[Task requirements]
Track down the lines that contain "scene" and copy them.

# # # # #

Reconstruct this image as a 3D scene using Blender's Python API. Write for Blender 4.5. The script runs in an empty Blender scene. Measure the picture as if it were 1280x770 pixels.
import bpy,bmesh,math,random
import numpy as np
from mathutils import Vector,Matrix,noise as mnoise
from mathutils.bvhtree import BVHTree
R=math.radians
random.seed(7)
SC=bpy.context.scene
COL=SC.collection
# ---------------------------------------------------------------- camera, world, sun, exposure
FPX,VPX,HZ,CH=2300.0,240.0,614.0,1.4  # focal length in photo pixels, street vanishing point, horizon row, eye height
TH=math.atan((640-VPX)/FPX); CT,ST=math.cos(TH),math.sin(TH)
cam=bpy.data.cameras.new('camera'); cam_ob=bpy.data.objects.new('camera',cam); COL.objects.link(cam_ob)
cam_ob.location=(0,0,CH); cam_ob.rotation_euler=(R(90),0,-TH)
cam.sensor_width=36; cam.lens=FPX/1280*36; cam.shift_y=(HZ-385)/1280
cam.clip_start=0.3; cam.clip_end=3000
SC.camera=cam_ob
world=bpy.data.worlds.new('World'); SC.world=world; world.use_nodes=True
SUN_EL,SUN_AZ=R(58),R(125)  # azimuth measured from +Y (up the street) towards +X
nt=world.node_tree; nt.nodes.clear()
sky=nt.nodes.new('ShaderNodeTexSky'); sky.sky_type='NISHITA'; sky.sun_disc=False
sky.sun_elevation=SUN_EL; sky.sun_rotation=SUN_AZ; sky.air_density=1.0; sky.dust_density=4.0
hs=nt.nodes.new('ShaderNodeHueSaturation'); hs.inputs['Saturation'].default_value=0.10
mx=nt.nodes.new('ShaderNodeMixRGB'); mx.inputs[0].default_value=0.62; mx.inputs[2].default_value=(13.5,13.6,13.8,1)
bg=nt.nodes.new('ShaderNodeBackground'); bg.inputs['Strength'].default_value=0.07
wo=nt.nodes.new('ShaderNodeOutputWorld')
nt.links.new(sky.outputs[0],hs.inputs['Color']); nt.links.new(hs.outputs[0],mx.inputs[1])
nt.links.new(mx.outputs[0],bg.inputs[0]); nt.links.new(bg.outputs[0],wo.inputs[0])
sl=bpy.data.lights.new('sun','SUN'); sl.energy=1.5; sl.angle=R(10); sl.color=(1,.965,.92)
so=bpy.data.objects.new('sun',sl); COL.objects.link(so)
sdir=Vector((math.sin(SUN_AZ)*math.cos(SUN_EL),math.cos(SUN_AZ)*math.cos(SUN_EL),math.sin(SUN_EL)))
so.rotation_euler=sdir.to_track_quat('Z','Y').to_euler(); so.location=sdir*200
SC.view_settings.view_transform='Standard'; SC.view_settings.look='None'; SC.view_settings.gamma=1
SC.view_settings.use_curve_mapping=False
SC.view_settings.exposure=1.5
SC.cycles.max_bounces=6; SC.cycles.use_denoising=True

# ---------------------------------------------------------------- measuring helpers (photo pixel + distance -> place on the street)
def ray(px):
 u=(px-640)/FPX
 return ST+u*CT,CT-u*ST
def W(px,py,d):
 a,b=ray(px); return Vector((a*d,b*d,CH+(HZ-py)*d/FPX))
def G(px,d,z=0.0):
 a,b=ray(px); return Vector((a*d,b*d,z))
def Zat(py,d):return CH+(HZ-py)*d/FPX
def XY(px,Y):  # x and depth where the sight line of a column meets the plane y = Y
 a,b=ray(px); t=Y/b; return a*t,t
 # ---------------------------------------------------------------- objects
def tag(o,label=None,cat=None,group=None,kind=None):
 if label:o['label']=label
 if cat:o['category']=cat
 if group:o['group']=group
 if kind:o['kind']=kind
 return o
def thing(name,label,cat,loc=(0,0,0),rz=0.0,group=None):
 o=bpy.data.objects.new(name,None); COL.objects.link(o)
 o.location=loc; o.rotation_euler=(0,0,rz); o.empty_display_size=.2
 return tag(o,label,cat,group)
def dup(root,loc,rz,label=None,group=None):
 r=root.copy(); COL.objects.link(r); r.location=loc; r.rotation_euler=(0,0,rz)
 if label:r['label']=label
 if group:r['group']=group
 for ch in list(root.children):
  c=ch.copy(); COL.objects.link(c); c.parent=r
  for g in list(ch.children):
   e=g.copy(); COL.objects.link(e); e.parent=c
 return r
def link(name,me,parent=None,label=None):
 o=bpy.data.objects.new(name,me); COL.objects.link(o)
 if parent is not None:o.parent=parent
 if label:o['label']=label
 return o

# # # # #

[Exercise result]
Reconstruct this image as a 3D scene using Blender's Python API. Write for Blender 4.5. The script runs in an empty Blender scene. Measure the picture as if it were 1280x770 pixels.
SC=bpy.context.scene